ConDig (6-Mar–24) Moderating mortgage rates and a lack of existing inventory are breathing life into the single-family home market, according to the latest findings from the National Association of Home Builders (NAHB) Home Building Geography Index (HBGI) for the fourth quarter of 2023.
Year-over-year growth rates for many single-family markets have increased from the first quarter of 2023 through the last three months of the year, with only micro counties having a lower growth rate in the fourth quarter among all markets compared to the first quarter.
Breaking down the nation’s seven metro and county areas, the fourth quarter HBGI shows the following market shares in single-family home building:
- 16.0% in large metro core counties
- 25.0% in large metro suburban counties
- 9.6% in large metro outlying counties
- 28.7% in small metro core counties
- 10.0% in small metro outlying areas
- 6.5% in micro counties
- 4.2% in non-metro/micro counties
In the multifamily sector, growth rates were negative or holding steady in the nation’s largest metro and suburban counties, while growth rates exhibited the strongest readings in lower density areas, the NAHB said.
However, new data on overall production in coastal areas shows that single-family home building is holding steady while multifamily is falling.

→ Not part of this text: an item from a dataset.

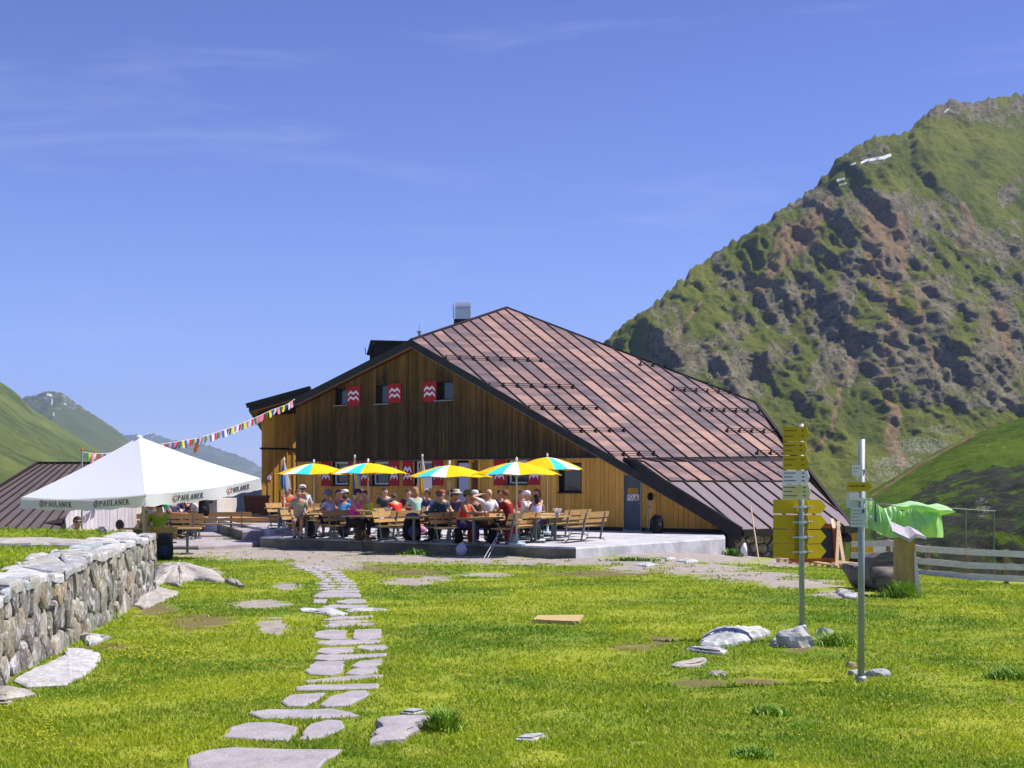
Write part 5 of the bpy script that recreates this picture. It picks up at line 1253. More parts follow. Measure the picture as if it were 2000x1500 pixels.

“While all urban, rural, metro and county area single-family markets experienced double-digit production declines in the third quarter, construction began to turn the corner in the final quarter of the year,” said NAHB chairman Carl Harris.
“Four out of the seven markets had declines of less than 5% while one market—small, metro outlying counties—grew at a modest 0.4% rate. This positive trend is due in large part to moderating interest rates and the mortgage ‘lock-in’ effect that is dissuading many home owners with low mortgage rates from listing their homes.”